Last modified: 2011-01-21 13:14:28 UTC
On page: http://www.wikipedia.org/ enter the following search string: wiki:x and you will be taken to a page outside wikipedia: http://c2.com/cgi/wiki?x belonging to the company: Cunningham & Cunningham, Inc. "a small consultancy that has specialized in object-oriented programming" This appears to happen regardless of the language chosen (I tried for English, Portuguese, French, German). Very strange!
wiki: is a interwiki link. For the complete list of active interwiki links on MWF projects, you can look at: http://meta.wikimedia.org/wiki/Interwiki_map
[[m:Interwiki map]]
The page: http://meta.wikimedia.org/wiki/Interwiki_map states: "Remember to specify why the prefix would be useful on a significant number of pages on Wikimedia Foundation projects." Why is this prefix considered 'useful'? It is not clear why such a 'significant' prefix is allocated to a company whose site does nothing when the prefix is used. Surely it would be reasonable, as a condition for the granting of a prefix, to require that the site to which the prefix points ALWAYS provides a meaningful message when it is (probably inadvertently) used, and when there is no other meaningful content to return. The message could be something like: "You have activated a Wikimedia prefix for a site which has nothing useful to return for your search request. For further information see: http://meta.wikimedia.org/wiki/Interwiki_map"

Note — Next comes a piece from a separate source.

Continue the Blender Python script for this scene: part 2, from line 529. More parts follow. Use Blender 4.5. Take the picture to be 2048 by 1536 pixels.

(In reply to comment #3) > Why is this prefix considered 'useful'? > > It is not clear why such a 'significant' prefix is allocated to a company whose > site does nothing when the prefix is used. > It's a really really old prefix. That wiki it links to is Ward Cunningham's wiki. If we created it now, we probably wouldn't use that prefix, you're right. But changing the prefix now would probably break a lot of links.